PROBLEM DESCRIPTION :: Quote, without change, all of the lines that follow.

# start of DATA EXTRACT

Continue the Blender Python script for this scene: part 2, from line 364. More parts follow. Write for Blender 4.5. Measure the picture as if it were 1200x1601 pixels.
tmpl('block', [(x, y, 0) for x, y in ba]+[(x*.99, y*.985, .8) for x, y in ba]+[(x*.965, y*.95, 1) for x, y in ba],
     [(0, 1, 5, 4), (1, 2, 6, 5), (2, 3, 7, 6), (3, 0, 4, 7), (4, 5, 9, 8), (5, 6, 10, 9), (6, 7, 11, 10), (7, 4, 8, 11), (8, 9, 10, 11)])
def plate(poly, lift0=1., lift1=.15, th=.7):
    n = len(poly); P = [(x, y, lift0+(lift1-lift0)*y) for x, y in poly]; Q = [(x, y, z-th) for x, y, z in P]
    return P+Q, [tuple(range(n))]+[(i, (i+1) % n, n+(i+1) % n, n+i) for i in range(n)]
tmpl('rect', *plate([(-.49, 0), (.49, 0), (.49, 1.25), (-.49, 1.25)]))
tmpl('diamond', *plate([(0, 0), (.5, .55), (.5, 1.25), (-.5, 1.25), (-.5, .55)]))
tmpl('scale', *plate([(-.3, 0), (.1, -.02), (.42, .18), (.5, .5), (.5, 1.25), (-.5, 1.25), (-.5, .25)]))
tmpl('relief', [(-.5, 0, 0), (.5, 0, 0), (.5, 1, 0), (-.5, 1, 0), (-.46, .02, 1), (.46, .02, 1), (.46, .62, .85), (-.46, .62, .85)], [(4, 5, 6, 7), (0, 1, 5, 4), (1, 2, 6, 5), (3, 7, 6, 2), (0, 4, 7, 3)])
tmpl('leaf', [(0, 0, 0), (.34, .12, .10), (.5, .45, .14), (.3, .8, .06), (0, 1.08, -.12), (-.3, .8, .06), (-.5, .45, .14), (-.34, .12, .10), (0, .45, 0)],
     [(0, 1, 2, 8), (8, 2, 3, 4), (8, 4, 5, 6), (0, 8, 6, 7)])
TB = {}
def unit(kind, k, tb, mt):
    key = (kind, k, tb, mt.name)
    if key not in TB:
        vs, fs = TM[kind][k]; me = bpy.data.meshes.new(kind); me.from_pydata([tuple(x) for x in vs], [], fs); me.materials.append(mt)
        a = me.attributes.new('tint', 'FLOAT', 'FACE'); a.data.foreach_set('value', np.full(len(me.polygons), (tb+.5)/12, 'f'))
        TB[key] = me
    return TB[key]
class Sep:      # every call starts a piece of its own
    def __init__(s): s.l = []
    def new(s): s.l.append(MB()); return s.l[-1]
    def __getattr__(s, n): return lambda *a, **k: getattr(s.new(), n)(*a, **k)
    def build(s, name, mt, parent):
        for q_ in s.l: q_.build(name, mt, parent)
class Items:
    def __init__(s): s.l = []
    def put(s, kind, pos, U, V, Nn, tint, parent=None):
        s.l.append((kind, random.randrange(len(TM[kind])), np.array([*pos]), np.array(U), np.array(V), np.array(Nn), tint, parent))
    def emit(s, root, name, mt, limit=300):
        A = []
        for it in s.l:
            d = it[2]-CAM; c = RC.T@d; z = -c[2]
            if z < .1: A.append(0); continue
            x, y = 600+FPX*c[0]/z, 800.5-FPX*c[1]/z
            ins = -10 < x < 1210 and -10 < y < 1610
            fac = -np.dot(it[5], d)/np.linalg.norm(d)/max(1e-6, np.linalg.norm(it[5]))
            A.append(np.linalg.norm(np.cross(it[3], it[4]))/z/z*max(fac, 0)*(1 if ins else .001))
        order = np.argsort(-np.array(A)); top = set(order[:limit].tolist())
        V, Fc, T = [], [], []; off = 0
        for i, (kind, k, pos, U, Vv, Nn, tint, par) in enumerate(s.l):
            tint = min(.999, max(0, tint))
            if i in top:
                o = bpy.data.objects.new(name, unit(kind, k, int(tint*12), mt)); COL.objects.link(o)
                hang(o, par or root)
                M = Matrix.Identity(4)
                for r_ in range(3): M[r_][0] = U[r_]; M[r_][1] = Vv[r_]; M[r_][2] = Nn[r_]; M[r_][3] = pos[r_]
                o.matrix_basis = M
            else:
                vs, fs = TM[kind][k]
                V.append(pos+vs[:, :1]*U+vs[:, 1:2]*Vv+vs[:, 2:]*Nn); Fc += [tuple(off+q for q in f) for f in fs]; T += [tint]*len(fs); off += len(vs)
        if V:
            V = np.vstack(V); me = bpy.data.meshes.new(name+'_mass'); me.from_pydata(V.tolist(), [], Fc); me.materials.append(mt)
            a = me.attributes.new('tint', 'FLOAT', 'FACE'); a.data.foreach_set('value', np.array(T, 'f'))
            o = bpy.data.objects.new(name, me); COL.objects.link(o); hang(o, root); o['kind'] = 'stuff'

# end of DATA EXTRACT

EXERCISE SOLUTION ::
Continue the Blender Python script for this scene: part 2, from line 364. More parts follow. Write for Blender 4.5. Measure the picture as if it were 1200x1601 pixels.
tmpl('block', [(x, y, 0) for x, y in ba]+[(x*.99, y*.985, .8) for x, y in ba]+[(x*.965, y*.95, 1) for x, y in ba],
     [(0, 1, 5, 4), (1, 2, 6, 5), (2, 3, 7, 6), (3, 0, 4, 7), (4, 5, 9, 8), (5, 6, 10, 9), (6, 7, 11, 10), (7, 4, 8, 11), (8, 9, 10, 11)])
def plate(poly, lift0=1., lift1=.15, th=.7):
    n = len(poly); P = [(x, y, lift0+(lift1-lift0)*y) for x, y in poly]; Q = [(x, y, z-th) for x, y, z in P]
    return P+Q, [tuple(range(n))]+[(i, (i+1) % n, n+(i+1) % n, n+i) for i in range(n)]
tmpl('rect', *plate([(-.49, 0), (.49, 0), (.49, 1.25), (-.49, 1.25)]))
tmpl('diamond', *plate([(0, 0), (.5, .55), (.5, 1.25), (-.5, 1.25), (-.5, .55)]))
tmpl('scale', *plate([(-.3, 0), (.1, -.02), (.42, .18), (.5, .5), (.5, 1.25), (-.5, 1.25), (-.5, .25)]))
tmpl('relief', [(-.5, 0, 0), (.5, 0, 0), (.5, 1, 0), (-.5, 1, 0), (-.46, .02, 1), (.46, .02, 1), (.46, .62, .85), (-.46, .62, .85)], [(4, 5, 6, 7), (0, 1, 5, 4), (1, 2, 6, 5), (3, 7, 6, 2), (0, 4, 7, 3)])
tmpl('leaf', [(0, 0, 0), (.34, .12, .10), (.5, .45, .14), (.3, .8, .06), (0, 1.08, -.12), (-.3, .8, .06), (-.5, .45, .14), (-.34, .12, .10), (0, .45, 0)],
     [(0, 1, 2, 8), (8, 2, 3, 4), (8, 4, 5, 6), (0, 8, 6, 7)])
TB = {}
def unit(kind, k, tb, mt):
    key = (kind, k, tb, mt.name)
    if key not in TB:
        vs, fs = TM[kind][k]; me = bpy.data.meshes.new(kind); me.from_pydata([tuple(x) for x in vs], [], fs); me.materials.append(mt)
        a = me.attributes.new('tint', 'FLOAT', 'FACE'); a.data.foreach_set('value', np.full(len(me.polygons), (tb+.5)/12, 'f'))
        TB[key] = me
    return TB[key]
class Sep:      # every call starts a piece of its own
    def __init__(s): s.l = []
    def new(s): s.l.append(MB()); return s.l[-1]
    def __getattr__(s, n): return lambda *a, **k: getattr(s.new(), n)(*a, **k)
    def build(s, name, mt, parent):
        for q_ in s.l: q_.build(name, mt, parent)
class Items:
    def __init__(s): s.l = []
    def put(s, kind, pos, U, V, Nn, tint, parent=None):
        s.l.append((kind, random.randrange(len(TM[kind])), np.array([*pos]), np.array(U), np.array(V), np.array(Nn), tint, parent))
    def emit(s, root, name, mt, limit=300):
        A = []
        for it in s.l:
            d = it[2]-CAM; c = RC.T@d; z = -c[2]
            if z < .1: A.append(0); continue
            x, y = 600+FPX*c[0]/z, 800.5-FPX*c[1]/z
            ins = -10 < x < 1210 and -10 < y < 1610
            fac = -np.dot(it[5], d)/np.linalg.norm(d)/max(1e-6, np.linalg.norm(it[5]))
            A.append(np.linalg.norm(np.cross(it[3], it[4]))/z/z*max(fac, 0)*(1 if ins else .001))
        order = np.argsort(-np.array(A)); top = set(order[:limit].tolist())
        V, Fc, T = [], [], []; off = 0
        for i, (kind, k, pos, U, Vv, Nn, tint, par) in enumerate(s.l):
            tint = min(.999, max(0, tint))
            if i in top:
                o = bpy.data.objects.new(name, unit(kind, k, int(tint*12), mt)); COL.objects.link(o)
                hang(o, par or root)
                M = Matrix.Identity(4)
                for r_ in range(3): M[r_][0] = U[r_]; M[r_][1] = Vv[r_]; M[r_][2] = Nn[r_]; M[r_][3] = pos[r_]
                o.matrix_basis = M
            else:
                vs, fs = TM[kind][k]
                V.append(pos+vs[:, :1]*U+vs[:, 1:2]*Vv+vs[:, 2:]*Nn); Fc += [tuple(off+q for q in f) for f in fs]; T += [tint]*len(fs); off += len(vs)
        if V:
            V = np.vstack(V); me = bpy.data.meshes.new(name+'_mass'); me.from_pydata(V.tolist(), [], Fc); me.materials.append(mt)
            a = me.attributes.new('tint', 'FLOAT', 'FACE'); a.data.foreach_set('value', np.array(T, 'f'))
            o = bpy.data.objects.new(name, me); COL.objects.link(o); hang(o, root); o['kind'] = 'stuff'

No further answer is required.